:: MATERIAL PROVIDED ::
--- START ---
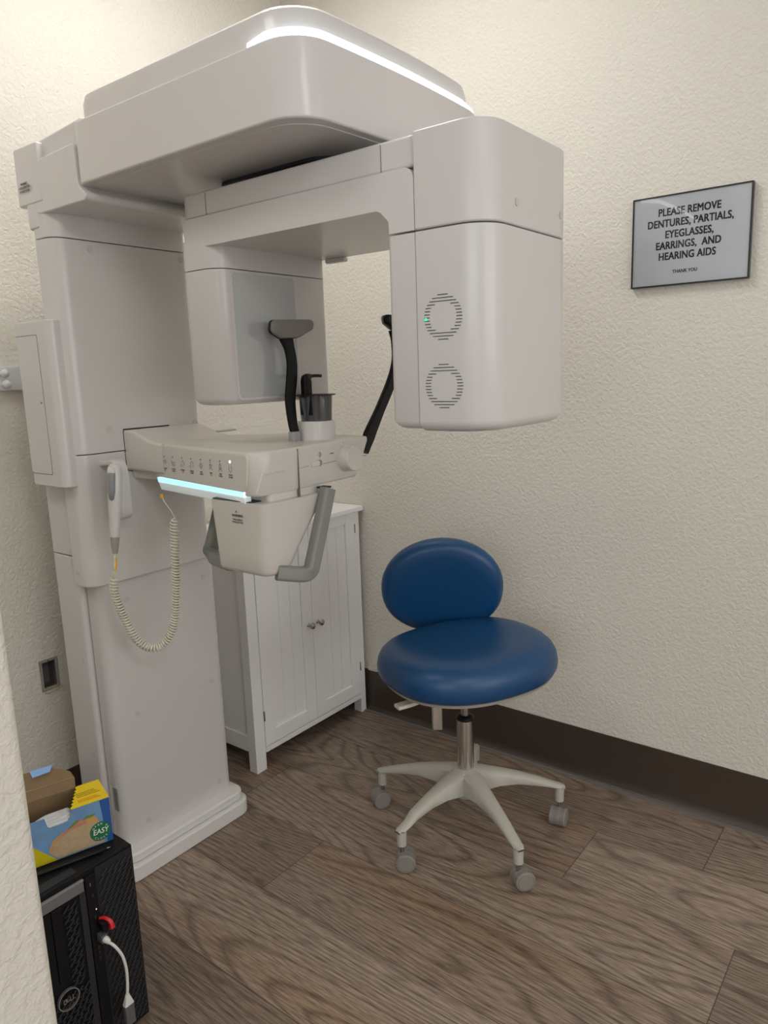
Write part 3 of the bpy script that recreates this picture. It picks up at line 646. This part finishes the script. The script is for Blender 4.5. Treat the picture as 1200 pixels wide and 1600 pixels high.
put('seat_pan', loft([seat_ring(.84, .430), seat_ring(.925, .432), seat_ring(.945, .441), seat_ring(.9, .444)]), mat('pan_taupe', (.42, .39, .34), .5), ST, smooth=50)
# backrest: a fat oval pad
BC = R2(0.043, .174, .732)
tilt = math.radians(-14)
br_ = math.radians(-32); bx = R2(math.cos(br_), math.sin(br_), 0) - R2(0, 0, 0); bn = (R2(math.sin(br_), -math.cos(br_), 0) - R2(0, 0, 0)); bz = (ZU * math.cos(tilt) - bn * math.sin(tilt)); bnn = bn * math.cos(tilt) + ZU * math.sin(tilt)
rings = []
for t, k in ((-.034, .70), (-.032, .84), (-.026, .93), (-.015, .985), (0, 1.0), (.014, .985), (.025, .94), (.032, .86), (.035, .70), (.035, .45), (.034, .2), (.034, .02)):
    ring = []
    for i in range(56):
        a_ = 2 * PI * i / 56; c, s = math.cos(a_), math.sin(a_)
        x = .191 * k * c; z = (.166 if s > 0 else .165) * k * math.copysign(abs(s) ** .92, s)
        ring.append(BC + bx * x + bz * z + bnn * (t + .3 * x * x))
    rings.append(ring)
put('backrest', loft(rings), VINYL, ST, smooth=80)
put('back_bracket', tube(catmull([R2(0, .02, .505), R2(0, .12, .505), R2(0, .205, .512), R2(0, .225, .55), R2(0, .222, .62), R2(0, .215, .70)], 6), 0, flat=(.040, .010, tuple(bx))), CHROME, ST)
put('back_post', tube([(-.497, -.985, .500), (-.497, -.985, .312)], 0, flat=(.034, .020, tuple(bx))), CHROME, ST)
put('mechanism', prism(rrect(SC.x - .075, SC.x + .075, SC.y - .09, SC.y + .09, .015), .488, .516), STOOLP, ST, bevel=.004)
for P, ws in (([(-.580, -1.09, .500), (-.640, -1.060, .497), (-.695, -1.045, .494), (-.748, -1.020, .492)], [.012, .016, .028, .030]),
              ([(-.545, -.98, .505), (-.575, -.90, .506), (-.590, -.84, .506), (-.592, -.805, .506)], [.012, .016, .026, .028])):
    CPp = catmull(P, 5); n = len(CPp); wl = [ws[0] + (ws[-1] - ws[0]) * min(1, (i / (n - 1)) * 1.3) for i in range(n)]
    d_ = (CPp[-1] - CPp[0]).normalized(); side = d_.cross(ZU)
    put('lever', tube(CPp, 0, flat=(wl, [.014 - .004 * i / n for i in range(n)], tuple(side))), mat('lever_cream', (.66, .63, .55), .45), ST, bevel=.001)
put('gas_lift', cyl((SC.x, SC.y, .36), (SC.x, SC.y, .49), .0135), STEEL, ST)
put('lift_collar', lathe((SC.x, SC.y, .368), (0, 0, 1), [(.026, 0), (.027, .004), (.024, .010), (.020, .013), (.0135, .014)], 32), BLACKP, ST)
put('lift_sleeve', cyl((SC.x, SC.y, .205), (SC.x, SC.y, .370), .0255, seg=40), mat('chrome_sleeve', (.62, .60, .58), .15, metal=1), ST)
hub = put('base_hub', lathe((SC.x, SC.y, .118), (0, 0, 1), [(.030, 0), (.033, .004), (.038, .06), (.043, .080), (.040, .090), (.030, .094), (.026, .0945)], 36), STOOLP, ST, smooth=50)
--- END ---
--- START ---
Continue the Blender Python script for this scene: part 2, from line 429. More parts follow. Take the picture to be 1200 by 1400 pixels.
--- END ---
--- START ---
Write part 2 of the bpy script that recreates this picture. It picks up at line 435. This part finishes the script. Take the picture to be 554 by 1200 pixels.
--- END ---
:: DO THIS ::
Identify the lines in the entries above that contain "Take", then copy them out.

:: COMPLETED EXERCISE ::
Continue the Blender Python script for this scene: part 2, from line 429. More parts follow. Take the picture to be 1200 by 1400 pixels.
Write part 2 of the bpy script that recreates this picture. It picks up at line 435. This part finishes the script. Take the picture to be 554 by 1200 pixels.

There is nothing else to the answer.